_Short problem_. Make an exact copy of all the material below, apart from the pictures.

^^^^^^^^^^^^^^^^

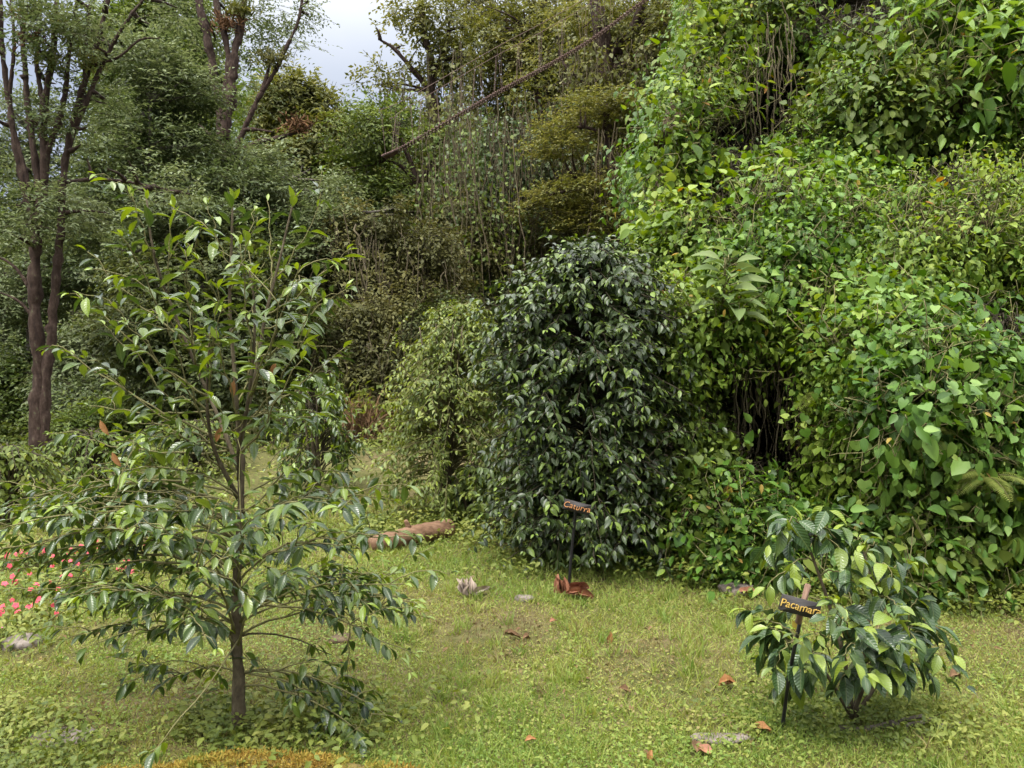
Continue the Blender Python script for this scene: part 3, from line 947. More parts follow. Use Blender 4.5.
# beyond the right edge of the view and round the left shoulder of the bank
m_ = 9000
v = rng.uniform(-60, 605, m_)
bank_leaves(b, T_MID, rng.uniform(1160, 1420, m_), v, .2, .085, .7, .06, bias=-.02, seed=5, spread=.3)
m_ = 9000
j_ = rng.integers(30, W.shape[1] - 6, m_)
t_ = rng.random(m_)[:, None]
p_ = W[1, j_] * (1 - t_) + W[0, j_] * t_ + rng.normal(size=(m_, 3)) * [.16, .1, .12] - np.array([.16, 0, 0])
D_ = np.array([-.5, -.1, -.6]) + rng.normal(size=(m_, 3)) * .5
N_ = np.array([-.7, -.3, .5]) + rng.normal(size=(m_, 3)) * .4
L_ = .085 * rng.uniform(.5, 1.3, m_)
b.leaves(T_MID, p_, D_, N_, L_, L_ * .7, tints(p_, .28, 1.4, 5, -.2), 0, .1)
o = b.build('vine_cover', M['vine'], smooth_=True)
tag(o, 'mixed creeping vines matted over the steep bank', 'vines', kind='stuff')
# bare tangle of dry stems in the hollows
b = Buf()
for (a, bb, ra, rb, k) in HOLES[:7]:
    cnt = int(3.6 * (ra + rb))
    u = a + rng.normal(size=cnt) * ra * .6
    v = bb + rng.normal(size=cnt) * rb * .6
    stems_on_bank(b, u, v, .5, .0045, .25)
o = b.build('vine_stems', M['twig_dark'])
tag(o, 'thin dry stems tangled in the hollows of the bank', 'stems', kind='stuff')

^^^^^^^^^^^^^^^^

_Answer to this exercise_.
Continue the Blender Python script for this scene: part 3, from line 947. More parts follow. Use Blender 4.5.
# beyond the right edge of the view and round the left shoulder of the bank
m_ = 9000
v = rng.uniform(-60, 605, m_)
bank_leaves(b, T_MID, rng.uniform(1160, 1420, m_), v, .2, .085, .7, .06, bias=-.02, seed=5, spread=.3)
m_ = 9000
j_ = rng.integers(30, W.shape[1] - 6, m_)
t_ = rng.random(m_)[:, None]
p_ = W[1, j_] * (1 - t_) + W[0, j_] * t_ + rng.normal(size=(m_, 3)) * [.16, .1, .12] - np.array([.16, 0, 0])
D_ = np.array([-.5, -.1, -.6]) + rng.normal(size=(m_, 3)) * .5
N_ = np.array([-.7, -.3, .5]) + rng.normal(size=(m_, 3)) * .4
L_ = .085 * rng.uniform(.5, 1.3, m_)
b.leaves(T_MID, p_, D_, N_, L_, L_ * .7, tints(p_, .28, 1.4, 5, -.2), 0, .1)
o = b.build('vine_cover', M['vine'], smooth_=True)
tag(o, 'mixed creeping vines matted over the steep bank', 'vines', kind='stuff')
# bare tangle of dry stems in the hollows
b = Buf()
for (a, bb, ra, rb, k) in HOLES[:7]:
    cnt = int(3.6 * (ra + rb))
    u = a + rng.normal(size=cnt) * ra * .6
    v = bb + rng.normal(size=cnt) * rb * .6
    stems_on_bank(b, u, v, .5, .0045, .25)
o = b.build('vine_stems', M['twig_dark'])
tag(o, 'thin dry stems tangled in the hollows of the bank', 'stems', kind='stuff')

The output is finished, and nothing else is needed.